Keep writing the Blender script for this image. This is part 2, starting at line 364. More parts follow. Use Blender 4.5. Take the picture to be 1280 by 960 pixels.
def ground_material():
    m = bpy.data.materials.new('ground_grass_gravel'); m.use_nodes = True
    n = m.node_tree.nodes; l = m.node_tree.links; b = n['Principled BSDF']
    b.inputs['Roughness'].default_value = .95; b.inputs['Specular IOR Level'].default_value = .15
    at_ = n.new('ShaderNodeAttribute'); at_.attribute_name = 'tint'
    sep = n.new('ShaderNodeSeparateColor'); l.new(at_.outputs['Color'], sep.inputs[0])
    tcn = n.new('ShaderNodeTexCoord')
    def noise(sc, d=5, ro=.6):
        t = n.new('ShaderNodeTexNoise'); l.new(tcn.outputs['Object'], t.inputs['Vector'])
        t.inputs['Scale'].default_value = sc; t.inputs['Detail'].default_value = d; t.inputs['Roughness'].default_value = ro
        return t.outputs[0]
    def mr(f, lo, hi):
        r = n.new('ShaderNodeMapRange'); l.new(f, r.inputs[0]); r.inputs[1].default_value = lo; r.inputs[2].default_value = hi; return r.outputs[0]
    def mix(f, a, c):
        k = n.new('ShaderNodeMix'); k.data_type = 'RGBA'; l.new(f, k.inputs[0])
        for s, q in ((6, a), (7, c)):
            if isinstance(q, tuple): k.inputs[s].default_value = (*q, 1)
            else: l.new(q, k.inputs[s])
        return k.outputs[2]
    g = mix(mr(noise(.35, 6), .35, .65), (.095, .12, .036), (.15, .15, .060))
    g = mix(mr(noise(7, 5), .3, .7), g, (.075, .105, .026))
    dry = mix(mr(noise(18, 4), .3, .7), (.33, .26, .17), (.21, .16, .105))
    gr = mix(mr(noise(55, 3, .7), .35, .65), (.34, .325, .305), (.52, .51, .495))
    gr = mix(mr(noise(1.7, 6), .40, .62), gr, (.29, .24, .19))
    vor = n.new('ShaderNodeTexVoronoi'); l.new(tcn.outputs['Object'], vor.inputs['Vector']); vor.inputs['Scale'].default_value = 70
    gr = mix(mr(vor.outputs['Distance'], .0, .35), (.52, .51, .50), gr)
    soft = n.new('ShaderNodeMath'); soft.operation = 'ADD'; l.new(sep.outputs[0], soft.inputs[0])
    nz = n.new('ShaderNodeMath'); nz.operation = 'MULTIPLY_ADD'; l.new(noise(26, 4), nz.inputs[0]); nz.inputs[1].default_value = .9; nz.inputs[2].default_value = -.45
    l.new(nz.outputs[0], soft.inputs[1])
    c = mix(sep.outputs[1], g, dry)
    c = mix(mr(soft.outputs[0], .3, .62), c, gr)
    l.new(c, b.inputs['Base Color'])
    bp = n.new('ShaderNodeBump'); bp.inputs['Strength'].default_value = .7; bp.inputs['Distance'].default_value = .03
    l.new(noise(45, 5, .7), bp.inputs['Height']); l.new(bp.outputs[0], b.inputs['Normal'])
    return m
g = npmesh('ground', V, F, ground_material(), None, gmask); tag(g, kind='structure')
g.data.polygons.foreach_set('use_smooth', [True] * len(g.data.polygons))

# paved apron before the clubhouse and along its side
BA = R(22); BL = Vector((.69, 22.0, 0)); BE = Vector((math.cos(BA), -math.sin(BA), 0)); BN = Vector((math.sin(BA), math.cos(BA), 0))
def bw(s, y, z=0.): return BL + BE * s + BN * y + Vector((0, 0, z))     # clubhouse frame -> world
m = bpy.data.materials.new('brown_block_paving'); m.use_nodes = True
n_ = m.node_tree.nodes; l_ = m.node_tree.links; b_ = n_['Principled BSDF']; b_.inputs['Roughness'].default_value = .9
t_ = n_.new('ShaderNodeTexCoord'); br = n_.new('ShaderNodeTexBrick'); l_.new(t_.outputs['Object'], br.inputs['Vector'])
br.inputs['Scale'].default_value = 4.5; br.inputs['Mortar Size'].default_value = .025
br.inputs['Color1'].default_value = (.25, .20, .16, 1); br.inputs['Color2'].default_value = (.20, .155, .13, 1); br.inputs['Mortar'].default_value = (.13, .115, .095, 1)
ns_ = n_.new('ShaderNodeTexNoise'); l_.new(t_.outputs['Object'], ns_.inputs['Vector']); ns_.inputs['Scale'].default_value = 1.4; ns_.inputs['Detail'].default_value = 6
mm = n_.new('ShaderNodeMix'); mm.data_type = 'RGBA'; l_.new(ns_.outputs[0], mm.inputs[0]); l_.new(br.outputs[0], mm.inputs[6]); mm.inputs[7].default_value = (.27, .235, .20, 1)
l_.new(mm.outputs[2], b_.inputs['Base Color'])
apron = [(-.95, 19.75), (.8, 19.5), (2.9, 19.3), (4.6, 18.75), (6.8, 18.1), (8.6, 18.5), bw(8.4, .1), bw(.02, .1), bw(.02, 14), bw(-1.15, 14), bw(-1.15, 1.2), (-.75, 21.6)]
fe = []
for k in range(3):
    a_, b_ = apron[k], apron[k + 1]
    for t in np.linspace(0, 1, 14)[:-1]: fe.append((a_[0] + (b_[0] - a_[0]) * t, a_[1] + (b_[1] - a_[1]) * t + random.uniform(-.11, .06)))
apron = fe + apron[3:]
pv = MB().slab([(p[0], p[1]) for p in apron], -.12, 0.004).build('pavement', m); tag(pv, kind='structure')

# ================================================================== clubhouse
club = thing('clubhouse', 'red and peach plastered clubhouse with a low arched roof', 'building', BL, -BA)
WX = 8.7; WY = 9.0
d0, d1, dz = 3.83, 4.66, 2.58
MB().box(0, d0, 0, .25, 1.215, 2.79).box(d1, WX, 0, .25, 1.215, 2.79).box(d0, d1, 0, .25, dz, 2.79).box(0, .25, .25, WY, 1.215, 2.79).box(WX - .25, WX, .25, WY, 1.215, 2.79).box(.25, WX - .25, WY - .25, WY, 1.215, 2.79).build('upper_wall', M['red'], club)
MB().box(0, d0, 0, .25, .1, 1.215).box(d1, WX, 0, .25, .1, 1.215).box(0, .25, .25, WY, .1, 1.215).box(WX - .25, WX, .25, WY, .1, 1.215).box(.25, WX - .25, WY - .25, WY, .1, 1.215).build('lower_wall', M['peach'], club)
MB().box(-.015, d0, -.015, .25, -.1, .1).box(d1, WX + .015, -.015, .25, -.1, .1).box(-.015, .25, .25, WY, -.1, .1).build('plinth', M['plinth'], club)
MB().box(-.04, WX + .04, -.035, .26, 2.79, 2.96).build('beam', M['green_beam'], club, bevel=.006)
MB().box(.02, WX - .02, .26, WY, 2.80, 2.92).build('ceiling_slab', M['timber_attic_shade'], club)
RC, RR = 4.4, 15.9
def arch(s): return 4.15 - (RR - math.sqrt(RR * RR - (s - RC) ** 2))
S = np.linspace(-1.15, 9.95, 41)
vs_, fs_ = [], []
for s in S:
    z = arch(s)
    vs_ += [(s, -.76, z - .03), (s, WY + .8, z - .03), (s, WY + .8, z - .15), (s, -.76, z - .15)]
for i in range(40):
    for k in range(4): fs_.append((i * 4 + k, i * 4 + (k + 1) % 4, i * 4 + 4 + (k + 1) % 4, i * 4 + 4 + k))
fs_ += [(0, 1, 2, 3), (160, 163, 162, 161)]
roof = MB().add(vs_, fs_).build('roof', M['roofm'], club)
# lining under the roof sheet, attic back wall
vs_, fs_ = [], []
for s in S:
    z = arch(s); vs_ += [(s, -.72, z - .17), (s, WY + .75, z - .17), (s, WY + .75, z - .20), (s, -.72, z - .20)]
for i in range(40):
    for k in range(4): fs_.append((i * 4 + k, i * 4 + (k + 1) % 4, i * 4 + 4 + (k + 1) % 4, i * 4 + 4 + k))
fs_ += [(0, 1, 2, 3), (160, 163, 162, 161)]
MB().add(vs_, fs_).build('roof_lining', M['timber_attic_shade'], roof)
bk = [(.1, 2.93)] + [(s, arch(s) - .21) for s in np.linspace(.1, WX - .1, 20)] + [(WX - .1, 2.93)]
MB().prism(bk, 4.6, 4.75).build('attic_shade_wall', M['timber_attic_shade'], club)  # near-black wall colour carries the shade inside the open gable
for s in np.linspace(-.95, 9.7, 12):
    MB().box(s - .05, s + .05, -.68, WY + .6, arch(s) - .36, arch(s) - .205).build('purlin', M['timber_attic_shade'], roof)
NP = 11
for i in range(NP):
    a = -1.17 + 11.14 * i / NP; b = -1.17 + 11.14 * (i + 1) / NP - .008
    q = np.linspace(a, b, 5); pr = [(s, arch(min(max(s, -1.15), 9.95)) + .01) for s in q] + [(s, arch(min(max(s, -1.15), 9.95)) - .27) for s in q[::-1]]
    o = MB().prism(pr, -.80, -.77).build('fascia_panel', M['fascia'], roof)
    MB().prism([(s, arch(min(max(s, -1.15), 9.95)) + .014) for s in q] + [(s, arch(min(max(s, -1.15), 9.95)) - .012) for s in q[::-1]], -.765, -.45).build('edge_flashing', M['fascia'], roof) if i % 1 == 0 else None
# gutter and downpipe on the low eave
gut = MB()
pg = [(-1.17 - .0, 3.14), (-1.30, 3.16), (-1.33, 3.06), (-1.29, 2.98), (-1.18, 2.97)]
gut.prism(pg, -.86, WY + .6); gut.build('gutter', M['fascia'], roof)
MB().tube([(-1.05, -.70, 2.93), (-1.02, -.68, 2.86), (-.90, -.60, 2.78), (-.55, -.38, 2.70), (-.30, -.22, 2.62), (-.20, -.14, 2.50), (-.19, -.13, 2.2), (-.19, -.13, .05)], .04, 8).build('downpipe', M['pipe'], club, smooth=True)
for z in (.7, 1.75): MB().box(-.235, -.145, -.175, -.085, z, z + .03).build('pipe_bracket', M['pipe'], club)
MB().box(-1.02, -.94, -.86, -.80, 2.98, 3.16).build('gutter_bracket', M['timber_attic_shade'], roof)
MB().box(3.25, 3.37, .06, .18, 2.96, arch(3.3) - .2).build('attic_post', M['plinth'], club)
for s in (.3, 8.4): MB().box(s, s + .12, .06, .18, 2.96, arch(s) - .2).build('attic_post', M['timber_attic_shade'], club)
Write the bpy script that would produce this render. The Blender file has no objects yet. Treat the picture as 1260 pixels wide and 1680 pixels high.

# # # # # # #

Lines from the one containing "bk = [(.1, 2.93)]" through the final line are to be given again verbatim, with nothing before or after.

bk = [(.1, 2.93)] + [(s, arch(s) - .21) for s in np.linspace(.1, WX - .1, 20)] + [(WX - .1, 2.93)]
MB().prism(bk, 4.6, 4.75).build('attic_shade_wall', M['timber_attic_shade'], club)  # near-black wall colour carries the shade inside the open gable
for s in np.linspace(-.95, 9.7, 12):
    MB().box(s - .05, s + .05, -.68, WY + .6, arch(s) - .36, arch(s) - .205).build('purlin', M['timber_attic_shade'], roof)
NP = 11
for i in range(NP):
    a = -1.17 + 11.14 * i / NP; b = -1.17 + 11.14 * (i + 1) / NP - .008
    q = np.linspace(a, b, 5); pr = [(s, arch(min(max(s, -1.15), 9.95)) + .01) for s in q] + [(s, arch(min(max(s, -1.15), 9.95)) - .27) for s in q[::-1]]
    o = MB().prism(pr, -.80, -.77).build('fascia_panel', M['fascia'], roof)
    MB().prism([(s, arch(min(max(s, -1.15), 9.95)) + .014) for s in q] + [(s, arch(min(max(s, -1.15), 9.95)) - .012) for s in q[::-1]], -.765, -.45).build('edge_flashing', M['fascia'], roof) if i % 1 == 0 else None
# gutter and downpipe on the low eave
gut = MB()
pg = [(-1.17 - .0, 3.14), (-1.30, 3.16), (-1.33, 3.06), (-1.29, 2.98), (-1.18, 2.97)]
gut.prism(pg, -.86, WY + .6); gut.build('gutter', M['fascia'], roof)
MB().tube([(-1.05, -.70, 2.93), (-1.02, -.68, 2.86), (-.90, -.60, 2.78), (-.55, -.38, 2.70), (-.30, -.22, 2.62), (-.20, -.14, 2.50), (-.19, -.13, 2.2), (-.19, -.13, .05)], .04, 8).build('downpipe', M['pipe'], club, smooth=True)
for z in (.7, 1.75): MB().box(-.235, -.145, -.175, -.085, z, z + .03).build('pipe_bracket', M['pipe'], club)
MB().box(-1.02, -.94, -.86, -.80, 2.98, 3.16).build('gutter_bracket', M['timber_attic_shade'], roof)
MB().box(3.25, 3.37, .06, .18, 2.96, arch(3.3) - .2).build('attic_post', M['plinth'], club)
for s in (.3, 8.4): MB().box(s, s + .12, .06, .18, 2.96, arch(s) - .2).build('attic_post', M['timber_attic_shade'], club)
Write the bpy script that would produce this render. The Blender file has no objects yet. Treat the picture as 1260 pixels wide and 1680 pixels high.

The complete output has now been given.